Hardcore does not necessarily age well. News that a fifty-something hardcore band is out and about can be cringe-worthy, unless of course it’s Bad Brains — the band that many say invented hardcore.

Whether you agree or not, they are certainly part of the conversation. Ian Mackay (Minor Threat, Fugazi) has said many times they were his favorite band back in the day. Henry Rollins (Black Flag) has told stories about piling in a car with them, going to New York and seeing the Cramps for the first time.

In the early 1980s they were African-Americans playing in a very white, very exclusive scene — pot-smoking Rastafarians living among the straight-edge crowd. Yet, they began as a progressive jazz band, made of people whose minds were blown by both punk rock and reggae. They were musical virtuosos who introduced different rhythms, keys and time signatures to a music that despite its rebellious nature, was often guilty of being very orthodox and puritanical in its approach.

And now, decades later, the classic lineup of singer HR, guitarist Dr. Know, bassist Daryl Jenifer and drummer Earl Hudson is re-united and touring.

Those familiar with the band know that enigmatic frontman HR (Paul Hudson) was, and still is, the flashpoint of Bad Brains.  He has a voice unlike any other, at times sounding like the bastard child of Eek-A-Mouse and Jello Biafra, yet with a soulfulness that would give Prince a run for his money.  Village Voice once called him “James Brown gone berserk, with a hyperkinetic repertoire of spins, dives, back-flips, splits and skanks.”  But as it is with so many of punk’s elders, word is he’s mellowed out. In a recent conversation with him, he introduced himself as “HR: Mr. Human Rights.”

When Build a Nation (produced by Beastie Boy Adam Yauch) was released in 2007, it proved that the band can still fire on all circuits — without a doubt, one of its best records to date.  Roughly split down the middle between hardcore bruisers and rolling reggae tunes, it sounds as though the band  has come to terms with its schizophrenic self.

 “Originally, we were into progressive jazz, listening to Return to Forever and Chick Corea,” said HR,  “but we went to New York — it must have been in the late 1970s or 1980 — and we saw Bob Marley, and it was a very positive experience for us.”

They started reading scripture and working the Rastafarian thing into their lives and their music, but they were always able to convey their spirituality without sounding cheesy. The punk rock thing happened in a similar way.

“We were looking for a new sound, and we discovered The Buzzcocks, Blondie, and eventually, the Ramones. And little by little we changed our sound,” HR explained.

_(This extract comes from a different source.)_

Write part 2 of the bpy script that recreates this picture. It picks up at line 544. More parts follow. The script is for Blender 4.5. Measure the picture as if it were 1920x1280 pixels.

So began a career with moments of brilliance, like the ROIR cassettes or the landmark I Against I,  but mixed with years of inter-band turmoil and musical inconsistency. At their best, they combined the breakneck speed and intensity of hardcore with the wicked grooves of a jazz or funk.  When asked why they are still touring, HR did talk of management commitments, but also “the kids.” He is quite happy to see all the young people at the shows.

“It’s the kids, man, the kids. 20 to 25 years old. We love to see them out at our shows.”

This didn’t sound like the guy who, once upon a time, allegedly swung a mic stand at fans he thought were spitting on him. He sounded like a guy happy with his life, his music and his world. Certainly not a bad thing for him, but perhaps not so great for the fans hoping for backflips and somersaults.